Un acquedotto è un’infrastruttura realizzata per portare acqua dalle sorgenti naturali ai luoghi abitati. A Roma vi erano sedici acquedotti: undici antichi e cinque moderni. Essi furono costruiti a partire dall’età romana, ovvero dal IV secolo a.C. Quelli provenienti dalla Valle dell’Aniene costituivano le quattro aquae publicae più importanti per la loro straordinaria portata; servivano per circa il 40% la richiesta idrica della città. Stiamo parlando dell’Anio Vetus (272 a.C.), dell’Aqua Marcia (144 a.C.), dell’Aqua Claudia e dell’Anio Novus (52 d.C.).
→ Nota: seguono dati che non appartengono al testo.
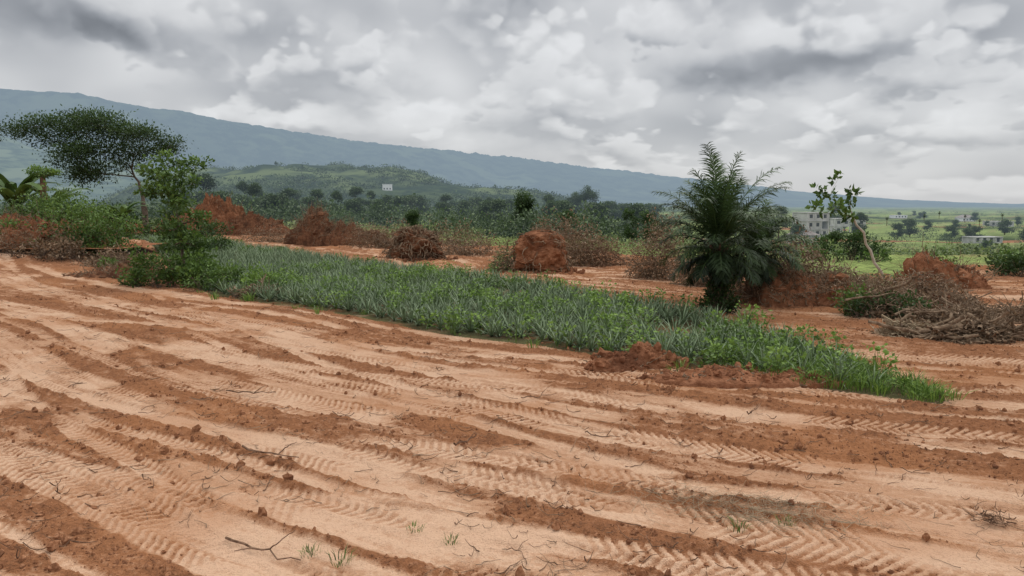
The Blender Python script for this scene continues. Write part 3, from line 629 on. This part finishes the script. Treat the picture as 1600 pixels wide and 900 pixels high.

Le sorgenti di questi acquedotti erano nei pressi di Vicovaro, piccolo paese a est di Roma, a monte della gola di San Cosimato. L’acqua scorreva a pelo libero dalla sorgente fino al castellum aquae, struttura di distribuzione urbana. Ciò era possibile, sfruttando la forza di gravità: il condotto era costruito in lieve e costante pendenza con un dislivello di circa un metro ogni chilometro. Gli acquedotti erano costruiti su una base, o fondamenta, su cui correva lo speco, o condotto. A seconda dell’altezza dello speco rispetto al terreno, essi si possono suddividere in due tipologie: a speco sotterraneo, a speco su arcate.

Dopo la caduta dell’Impero Romano, dalle invasioni barbariche fino all’Alto Medioevo, gli antichi acquedotti, rimasti privi di manutenzione e danneggiati a più riprese, cessarono di funzionare invitando la natura a riprendere i suoi spazi.

Nell’età moderna intorno al 1585, su commissione di papa Sisto V, fu costruito l'Acquedotto Felice. Vennero riutilizzate le antiche strutture degli acquedotti romani: il riuso era prassi comune nel Rinascimento. L’acqua Felice scorreva per il primo tratto nello speco sotterraneo dell’Aqua Marcia e, una volta emerso nella zona di Capanelle, proseguiva verso Porta Maggiore sugli archi dell’Aqua Claudia e della Marcia.

Fino agli inizi del Novecento, il paesaggio della Campagna Romana, la vasta pianura ondulata e intersecata da fossi che si estende nel territorio circostante la città di Roma, mantenne l’aspetto solitario e romantico che incisioni, quadri, acquerelli e foto, descrissero fino al secondo dopoguerra. In queste zone era facile imbattersi in imponenti costruzioni romane in rovina, immagine simbolo della tramontata grandezza della città di Roma. Queste, insieme a scene di vita quotidiana di pastori, popolani e briganti furono ampiamente ritratte dai pittori europei del Grand Tour.

Dopo la Seconda Guerra Mondiale proletari, sottoproletari ed immigrati occuparono con mezzi di fortuna gli archi dell’Acquedotto Felice di Via del Mandrione, nel Municipio VII di Roma. L’acqua fornita dall’acquedotto era ancora potabile e il riscaldamento era assicurato dal calore accumulato durante il giorno dalle murature. Venne così a crearsi una baraccopoli densa di degrado e dolore, che fu tuttavia anche un luogo vivo e vitale fatto di solidarietà e aiuto reciproco. Questa realtà attirò l’attenzione di grandi intellettuali come Pier Paolo Pasolini che vi ambientò scene dei suoi famosi film.

Oggi, in quello spazio sconfinato della Campagna Romana, privati della loro funzione originaria, gli acquedotti emergono come architetture in cammino verso il centro della città segnando una prospettiva che guida il paesaggio. Così esili e leggeri da lontano, ma invero possenti nei solidi pilastri tufacei, le arcate solenni e ripetitive degli acquedotti sembrano destinate all’oblio o al più ad essere scenografia immobile erosa dal tempo.